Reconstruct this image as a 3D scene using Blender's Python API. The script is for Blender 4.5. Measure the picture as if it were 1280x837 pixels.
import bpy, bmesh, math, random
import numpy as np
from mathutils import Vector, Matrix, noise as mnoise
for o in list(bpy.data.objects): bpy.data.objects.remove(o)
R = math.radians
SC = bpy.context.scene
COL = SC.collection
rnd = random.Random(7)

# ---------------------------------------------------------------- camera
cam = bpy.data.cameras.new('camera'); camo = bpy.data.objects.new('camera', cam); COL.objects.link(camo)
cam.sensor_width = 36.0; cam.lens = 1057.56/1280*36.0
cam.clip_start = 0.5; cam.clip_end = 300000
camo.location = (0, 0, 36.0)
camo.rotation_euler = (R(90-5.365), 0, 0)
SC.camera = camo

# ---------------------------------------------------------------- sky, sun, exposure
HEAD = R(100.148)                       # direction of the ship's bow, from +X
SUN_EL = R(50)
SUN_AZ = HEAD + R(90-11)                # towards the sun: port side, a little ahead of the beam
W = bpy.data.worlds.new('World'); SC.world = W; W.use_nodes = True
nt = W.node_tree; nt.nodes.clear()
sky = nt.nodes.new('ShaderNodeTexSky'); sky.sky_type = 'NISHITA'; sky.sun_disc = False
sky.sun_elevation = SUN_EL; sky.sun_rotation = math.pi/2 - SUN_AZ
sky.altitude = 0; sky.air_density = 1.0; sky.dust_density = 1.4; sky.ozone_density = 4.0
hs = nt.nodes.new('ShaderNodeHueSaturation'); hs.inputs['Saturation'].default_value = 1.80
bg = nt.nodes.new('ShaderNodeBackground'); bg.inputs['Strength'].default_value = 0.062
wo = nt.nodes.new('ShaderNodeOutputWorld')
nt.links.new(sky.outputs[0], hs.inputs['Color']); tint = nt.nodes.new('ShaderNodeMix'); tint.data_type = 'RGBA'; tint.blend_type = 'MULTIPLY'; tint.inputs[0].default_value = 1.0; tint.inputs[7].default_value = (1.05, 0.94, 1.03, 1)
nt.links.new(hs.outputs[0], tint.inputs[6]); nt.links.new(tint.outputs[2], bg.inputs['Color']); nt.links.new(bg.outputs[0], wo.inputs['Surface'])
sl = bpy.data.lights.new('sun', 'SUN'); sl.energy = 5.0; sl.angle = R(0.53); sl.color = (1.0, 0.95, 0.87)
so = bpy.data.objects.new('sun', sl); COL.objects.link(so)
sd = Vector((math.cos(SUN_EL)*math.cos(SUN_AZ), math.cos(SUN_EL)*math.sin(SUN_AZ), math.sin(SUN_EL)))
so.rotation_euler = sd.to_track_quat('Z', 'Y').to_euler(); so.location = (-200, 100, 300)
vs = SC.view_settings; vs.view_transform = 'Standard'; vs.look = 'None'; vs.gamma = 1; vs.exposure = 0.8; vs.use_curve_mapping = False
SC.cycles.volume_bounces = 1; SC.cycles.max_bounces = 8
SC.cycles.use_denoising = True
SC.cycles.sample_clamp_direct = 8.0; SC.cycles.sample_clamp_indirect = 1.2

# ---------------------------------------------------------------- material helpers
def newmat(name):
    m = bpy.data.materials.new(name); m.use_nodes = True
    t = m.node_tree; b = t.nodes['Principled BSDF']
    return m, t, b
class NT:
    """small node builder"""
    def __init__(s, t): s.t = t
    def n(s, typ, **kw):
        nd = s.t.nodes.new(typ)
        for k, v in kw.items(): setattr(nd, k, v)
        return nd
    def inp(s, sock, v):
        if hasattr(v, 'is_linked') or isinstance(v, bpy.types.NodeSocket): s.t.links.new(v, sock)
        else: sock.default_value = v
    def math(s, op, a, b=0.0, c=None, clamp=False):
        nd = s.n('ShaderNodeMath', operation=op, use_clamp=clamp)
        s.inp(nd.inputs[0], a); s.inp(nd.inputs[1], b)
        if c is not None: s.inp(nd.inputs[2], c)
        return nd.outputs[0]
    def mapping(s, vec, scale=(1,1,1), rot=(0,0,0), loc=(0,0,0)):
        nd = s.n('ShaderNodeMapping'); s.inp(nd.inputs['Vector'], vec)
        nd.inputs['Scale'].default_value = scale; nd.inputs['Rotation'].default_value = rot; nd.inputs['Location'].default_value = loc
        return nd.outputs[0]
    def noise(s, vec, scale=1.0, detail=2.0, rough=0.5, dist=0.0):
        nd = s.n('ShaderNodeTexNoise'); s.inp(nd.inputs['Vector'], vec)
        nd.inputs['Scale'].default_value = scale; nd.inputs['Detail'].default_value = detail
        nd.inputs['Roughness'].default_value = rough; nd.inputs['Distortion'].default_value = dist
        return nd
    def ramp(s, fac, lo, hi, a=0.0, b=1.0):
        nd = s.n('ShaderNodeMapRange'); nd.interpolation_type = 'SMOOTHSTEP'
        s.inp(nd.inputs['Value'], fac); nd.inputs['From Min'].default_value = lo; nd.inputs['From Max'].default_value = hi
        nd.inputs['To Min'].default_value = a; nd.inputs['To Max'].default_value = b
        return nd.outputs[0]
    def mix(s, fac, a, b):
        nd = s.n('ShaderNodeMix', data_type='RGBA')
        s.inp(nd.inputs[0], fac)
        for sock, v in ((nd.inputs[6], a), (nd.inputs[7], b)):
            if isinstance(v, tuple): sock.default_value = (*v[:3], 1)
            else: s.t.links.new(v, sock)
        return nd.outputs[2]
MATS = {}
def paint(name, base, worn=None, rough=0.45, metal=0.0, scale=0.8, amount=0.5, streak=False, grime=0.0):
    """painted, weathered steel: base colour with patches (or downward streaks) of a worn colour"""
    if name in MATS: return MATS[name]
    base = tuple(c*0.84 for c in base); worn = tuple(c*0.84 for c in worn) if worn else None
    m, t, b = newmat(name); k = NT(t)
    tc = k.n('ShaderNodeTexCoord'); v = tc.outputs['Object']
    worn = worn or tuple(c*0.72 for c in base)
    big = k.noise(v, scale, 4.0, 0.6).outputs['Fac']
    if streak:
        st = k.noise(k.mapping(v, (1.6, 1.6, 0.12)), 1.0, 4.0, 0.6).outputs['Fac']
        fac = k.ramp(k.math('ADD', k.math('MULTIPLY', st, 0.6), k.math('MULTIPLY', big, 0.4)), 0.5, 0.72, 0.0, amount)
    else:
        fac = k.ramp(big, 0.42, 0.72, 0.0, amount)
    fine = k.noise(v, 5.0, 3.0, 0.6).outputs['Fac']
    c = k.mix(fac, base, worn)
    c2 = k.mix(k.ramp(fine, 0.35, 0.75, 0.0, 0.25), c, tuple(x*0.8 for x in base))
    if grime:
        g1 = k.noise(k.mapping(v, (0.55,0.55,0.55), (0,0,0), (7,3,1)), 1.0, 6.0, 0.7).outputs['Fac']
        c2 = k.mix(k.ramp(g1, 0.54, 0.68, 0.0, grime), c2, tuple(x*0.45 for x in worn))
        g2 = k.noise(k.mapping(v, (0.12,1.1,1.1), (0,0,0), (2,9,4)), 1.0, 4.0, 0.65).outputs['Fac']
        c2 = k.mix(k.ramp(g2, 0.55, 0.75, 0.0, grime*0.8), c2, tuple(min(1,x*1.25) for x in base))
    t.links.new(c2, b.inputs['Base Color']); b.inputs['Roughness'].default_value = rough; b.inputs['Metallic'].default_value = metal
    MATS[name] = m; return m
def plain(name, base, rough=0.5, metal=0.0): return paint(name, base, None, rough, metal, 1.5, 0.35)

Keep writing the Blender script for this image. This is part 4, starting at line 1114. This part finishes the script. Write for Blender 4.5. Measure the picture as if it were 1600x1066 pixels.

● ● ● ● ●

=== WHAT NEEDS TO BE DONE ===
Retype all of the entries precisely as they are.

=== FINAL ANSWER ===
Reconstruct this image as a 3D scene using Blender's Python API. The script is for Blender 4.5. Measure the picture as if it were 1280x837 pixels.
import bpy, bmesh, math, random
import numpy as np
from mathutils import Vector, Matrix, noise as mnoise
for o in list(bpy.data.objects): bpy.data.objects.remove(o)
R = math.radians
SC = bpy.context.scene
COL = SC.collection
rnd = random.Random(7)

# ---------------------------------------------------------------- camera
cam = bpy.data.cameras.new('camera'); camo = bpy.data.objects.new('camera', cam); COL.objects.link(camo)
cam.sensor_width = 36.0; cam.lens = 1057.56/1280*36.0
cam.clip_start = 0.5; cam.clip_end = 300000
camo.location = (0, 0, 36.0)
camo.rotation_euler = (R(90-5.365), 0, 0)
SC.camera = camo

# ---------------------------------------------------------------- sky, sun, exposure
HEAD = R(100.148)                       # direction of the ship's bow, from +X
SUN_EL = R(50)
SUN_AZ = HEAD + R(90-11)                # towards the sun: port side, a little ahead of the beam
W = bpy.data.worlds.new('World'); SC.world = W; W.use_nodes = True
nt = W.node_tree; nt.nodes.clear()
sky = nt.nodes.new('ShaderNodeTexSky'); sky.sky_type = 'NISHITA'; sky.sun_disc = False
sky.sun_elevation = SUN_EL; sky.sun_rotation = math.pi/2 - SUN_AZ
sky.altitude = 0; sky.air_density = 1.0; sky.dust_density = 1.4; sky.ozone_density = 4.0
hs = nt.nodes.new('ShaderNodeHueSaturation'); hs.inputs['Saturation'].default_value = 1.80
bg = nt.nodes.new('ShaderNodeBackground'); bg.inputs['Strength'].default_value = 0.062
wo = nt.nodes.new('ShaderNodeOutputWorld')
nt.links.new(sky.outputs[0], hs.inputs['Color']); tint = nt.nodes.new('ShaderNodeMix'); tint.data_type = 'RGBA'; tint.blend_type = 'MULTIPLY'; tint.inputs[0].default_value = 1.0; tint.inputs[7].default_value = (1.05, 0.94, 1.03, 1)
nt.links.new(hs.outputs[0], tint.inputs[6]); nt.links.new(tint.outputs[2], bg.inputs['Color']); nt.links.new(bg.outputs[0], wo.inputs['Surface'])
sl = bpy.data.lights.new('sun', 'SUN'); sl.energy = 5.0; sl.angle = R(0.53); sl.color = (1.0, 0.95, 0.87)
so = bpy.data.objects.new('sun', sl); COL.objects.link(so)
sd = Vector((math.cos(SUN_EL)*math.cos(SUN_AZ), math.cos(SUN_EL)*math.sin(SUN_AZ), math.sin(SUN_EL)))
so.rotation_euler = sd.to_track_quat('Z', 'Y').to_euler(); so.location = (-200, 100, 300)
vs = SC.view_settings; vs.view_transform = 'Standard'; vs.look = 'None'; vs.gamma = 1; vs.exposure = 0.8; vs.use_curve_mapping = False
SC.cycles.volume_bounces = 1; SC.cycles.max_bounces = 8
SC.cycles.use_denoising = True
SC.cycles.sample_clamp_direct = 8.0; SC.cycles.sample_clamp_indirect = 1.2

# ---------------------------------------------------------------- material helpers
def newmat(name):
    m = bpy.data.materials.new(name); m.use_nodes = True
    t = m.node_tree; b = t.nodes['Principled BSDF']
    return m, t, b
class NT:
    """small node builder"""
    def __init__(s, t): s.t = t
    def n(s, typ, **kw):
        nd = s.t.nodes.new(typ)
        for k, v in kw.items(): setattr(nd, k, v)
        return nd
    def inp(s, sock, v):
        if hasattr(v, 'is_linked') or isinstance(v, bpy.types.NodeSocket): s.t.links.new(v, sock)
        else: sock.default_value = v
    def math(s, op, a, b=0.0, c=None, clamp=False):
        nd = s.n('ShaderNodeMath', operation=op, use_clamp=clamp)
        s.inp(nd.inputs[0], a); s.inp(nd.inputs[1], b)
        if c is not None: s.inp(nd.inputs[2], c)
        return nd.outputs[0]
    def mapping(s, vec, scale=(1,1,1), rot=(0,0,0), loc=(0,0,0)):
        nd = s.n('ShaderNodeMapping'); s.inp(nd.inputs['Vector'], vec)
        nd.inputs['Scale'].default_value = scale; nd.inputs['Rotation'].default_value = rot; nd.inputs['Location'].default_value = loc
        return nd.outputs[0]
    def noise(s, vec, scale=1.0, detail=2.0, rough=0.5, dist=0.0):
        nd = s.n('ShaderNodeTexNoise'); s.inp(nd.inputs['Vector'], vec)
        nd.inputs['Scale'].default_value = scale; nd.inputs['Detail'].default_value = detail
        nd.inputs['Roughness'].default_value = rough; nd.inputs['Distortion'].default_value = dist
        return nd
    def ramp(s, fac, lo, hi, a=0.0, b=1.0):
        nd = s.n('ShaderNodeMapRange'); nd.interpolation_type = 'SMOOTHSTEP'
        s.inp(nd.inputs['Value'], fac); nd.inputs['From Min'].default_value = lo; nd.inputs['From Max'].default_value = hi
        nd.inputs['To Min'].default_value = a; nd.inputs['To Max'].default_value = b
        return nd.outputs[0]
    def mix(s, fac, a, b):
        nd = s.n('ShaderNodeMix', data_type='RGBA')
        s.inp(nd.inputs[0], fac)
        for sock, v in ((nd.inputs[6], a), (nd.inputs[7], b)):
            if isinstance(v, tuple): sock.default_value = (*v[:3], 1)
            else: s.t.links.new(v, sock)
        return nd.outputs[2]
MATS = {}
def paint(name, base, worn=None, rough=0.45, metal=0.0, scale=0.8, amount=0.5, streak=False, grime=0.0):
    """painted, weathered steel: base colour with patches (or downward streaks) of a worn colour"""
    if name in MATS: return MATS[name]
    base = tuple(c*0.84 for c in base); worn = tuple(c*0.84 for c in worn) if worn else None
    m, t, b = newmat(name); k = NT(t)
    tc = k.n('ShaderNodeTexCoord'); v = tc.outputs['Object']
    worn = worn or tuple(c*0.72 for c in base)
    big = k.noise(v, scale, 4.0, 0.6).outputs['Fac']
    if streak:
        st = k.noise(k.mapping(v, (1.6, 1.6, 0.12)), 1.0, 4.0, 0.6).outputs['Fac']
        fac = k.ramp(k.math('ADD', k.math('MULTIPLY', st, 0.6), k.math('MULTIPLY', big, 0.4)), 0.5, 0.72, 0.0, amount)
    else:
        fac = k.ramp(big, 0.42, 0.72, 0.0, amount)
    fine = k.noise(v, 5.0, 3.0, 0.6).outputs['Fac']
    c = k.mix(fac, base, worn)
    c2 = k.mix(k.ramp(fine, 0.35, 0.75, 0.0, 0.25), c, tuple(x*0.8 for x in base))
    if grime:
        g1 = k.noise(k.mapping(v, (0.55,0.55,0.55), (0,0,0), (7,3,1)), 1.0, 6.0, 0.7).outputs['Fac']
        c2 = k.mix(k.ramp(g1, 0.54, 0.68, 0.0, grime), c2, tuple(x*0.45 for x in worn))
        g2 = k.noise(k.mapping(v, (0.12,1.1,1.1), (0,0,0), (2,9,4)), 1.0, 4.0, 0.65).outputs['Fac']
        c2 = k.mix(k.ramp(g2, 0.55, 0.75, 0.0, grime*0.8), c2, tuple(min(1,x*1.25) for x in base))
    t.links.new(c2, b.inputs['Base Color']); b.inputs['Roughness'].default_value = rough; b.inputs['Metallic'].default_value = metal
    MATS[name] = m; return m
def plain(name, base, rough=0.5, metal=0.0): return paint(name, base, None, rough, metal, 1.5, 0.35)

Keep writing the Blender script for this image. This is part 4, starting at line 1114. This part finishes the script. Write for Blender 4.5. Measure the picture as if it were 1600x1066 pixels.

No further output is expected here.